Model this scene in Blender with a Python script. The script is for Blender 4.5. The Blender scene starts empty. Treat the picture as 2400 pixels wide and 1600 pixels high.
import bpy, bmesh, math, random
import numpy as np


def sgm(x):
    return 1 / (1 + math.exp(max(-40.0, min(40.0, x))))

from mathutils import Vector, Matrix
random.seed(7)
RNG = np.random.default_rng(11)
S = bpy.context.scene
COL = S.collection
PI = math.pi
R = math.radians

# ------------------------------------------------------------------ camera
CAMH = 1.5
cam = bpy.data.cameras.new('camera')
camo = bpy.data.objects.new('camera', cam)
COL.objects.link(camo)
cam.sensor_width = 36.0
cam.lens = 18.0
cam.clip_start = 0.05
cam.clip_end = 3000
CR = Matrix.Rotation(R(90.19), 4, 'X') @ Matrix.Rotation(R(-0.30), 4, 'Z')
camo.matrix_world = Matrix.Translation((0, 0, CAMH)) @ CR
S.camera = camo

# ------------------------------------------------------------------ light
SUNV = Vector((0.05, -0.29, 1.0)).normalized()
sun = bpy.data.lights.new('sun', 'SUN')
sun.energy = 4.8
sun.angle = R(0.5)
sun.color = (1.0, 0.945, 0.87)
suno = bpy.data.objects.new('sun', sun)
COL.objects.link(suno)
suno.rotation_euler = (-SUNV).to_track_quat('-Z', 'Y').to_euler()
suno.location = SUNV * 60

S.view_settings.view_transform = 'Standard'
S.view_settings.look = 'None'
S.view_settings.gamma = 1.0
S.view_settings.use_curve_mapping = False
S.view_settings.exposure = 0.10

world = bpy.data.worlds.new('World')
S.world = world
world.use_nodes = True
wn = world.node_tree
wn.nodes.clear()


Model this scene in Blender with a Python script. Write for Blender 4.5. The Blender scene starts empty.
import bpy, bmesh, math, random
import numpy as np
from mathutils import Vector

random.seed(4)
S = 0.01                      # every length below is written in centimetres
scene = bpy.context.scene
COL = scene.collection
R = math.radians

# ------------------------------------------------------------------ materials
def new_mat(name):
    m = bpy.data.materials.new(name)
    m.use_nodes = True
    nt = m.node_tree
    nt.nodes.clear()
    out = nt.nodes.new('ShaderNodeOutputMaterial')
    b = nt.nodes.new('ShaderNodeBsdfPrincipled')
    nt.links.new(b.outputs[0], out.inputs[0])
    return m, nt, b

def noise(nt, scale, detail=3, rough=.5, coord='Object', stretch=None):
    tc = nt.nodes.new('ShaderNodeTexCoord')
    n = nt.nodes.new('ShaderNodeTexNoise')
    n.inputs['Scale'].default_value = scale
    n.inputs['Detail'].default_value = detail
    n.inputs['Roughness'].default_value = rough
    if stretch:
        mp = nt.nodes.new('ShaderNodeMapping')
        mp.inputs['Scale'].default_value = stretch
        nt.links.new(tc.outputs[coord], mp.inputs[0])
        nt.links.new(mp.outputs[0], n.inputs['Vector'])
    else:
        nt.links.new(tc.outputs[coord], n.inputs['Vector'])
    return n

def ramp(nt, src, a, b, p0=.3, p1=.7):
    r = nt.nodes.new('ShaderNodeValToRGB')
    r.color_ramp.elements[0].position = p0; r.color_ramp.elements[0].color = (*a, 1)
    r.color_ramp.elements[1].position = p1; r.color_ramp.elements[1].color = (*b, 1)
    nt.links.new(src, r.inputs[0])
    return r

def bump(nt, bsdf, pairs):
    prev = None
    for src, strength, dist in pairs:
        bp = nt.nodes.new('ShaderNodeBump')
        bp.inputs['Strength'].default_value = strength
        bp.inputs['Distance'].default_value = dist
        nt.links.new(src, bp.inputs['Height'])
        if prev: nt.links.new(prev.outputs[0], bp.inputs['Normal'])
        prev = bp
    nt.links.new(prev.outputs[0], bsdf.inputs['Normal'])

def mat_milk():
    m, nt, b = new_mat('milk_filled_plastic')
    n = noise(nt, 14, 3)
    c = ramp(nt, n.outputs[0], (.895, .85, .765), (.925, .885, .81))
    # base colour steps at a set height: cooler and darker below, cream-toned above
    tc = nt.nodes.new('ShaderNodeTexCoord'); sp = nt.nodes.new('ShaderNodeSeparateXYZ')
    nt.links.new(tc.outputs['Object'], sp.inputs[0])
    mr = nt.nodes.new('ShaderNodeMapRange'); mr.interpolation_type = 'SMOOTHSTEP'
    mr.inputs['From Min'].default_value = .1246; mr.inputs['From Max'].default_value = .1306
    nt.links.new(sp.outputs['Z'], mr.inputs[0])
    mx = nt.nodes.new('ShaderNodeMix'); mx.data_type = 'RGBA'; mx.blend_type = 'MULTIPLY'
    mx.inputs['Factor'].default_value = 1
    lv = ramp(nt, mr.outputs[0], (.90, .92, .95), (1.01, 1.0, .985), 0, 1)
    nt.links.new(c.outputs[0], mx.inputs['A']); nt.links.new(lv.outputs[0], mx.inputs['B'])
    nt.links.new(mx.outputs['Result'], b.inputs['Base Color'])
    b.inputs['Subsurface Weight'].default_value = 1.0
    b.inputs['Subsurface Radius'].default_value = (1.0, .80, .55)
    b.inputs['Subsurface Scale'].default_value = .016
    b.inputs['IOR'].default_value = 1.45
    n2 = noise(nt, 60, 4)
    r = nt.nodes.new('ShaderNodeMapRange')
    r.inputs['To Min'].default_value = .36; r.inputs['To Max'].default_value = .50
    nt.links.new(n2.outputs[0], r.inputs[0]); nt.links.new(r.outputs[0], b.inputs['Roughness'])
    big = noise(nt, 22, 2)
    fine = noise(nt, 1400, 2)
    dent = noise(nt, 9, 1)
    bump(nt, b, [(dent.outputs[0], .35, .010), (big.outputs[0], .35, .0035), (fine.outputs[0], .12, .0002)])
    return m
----
== Goal ==
In the entries above, find every line holding the word "Blender" and copy it out.

== Output of the task ==
Model this scene in Blender with a Python script. The script is for Blender 4.5. The Blender scene starts empty. Treat the picture as 2400 pixels wide and 1600 pixels high.
Model this scene in Blender with a Python script. Write for Blender 4.5. The Blender scene starts empty.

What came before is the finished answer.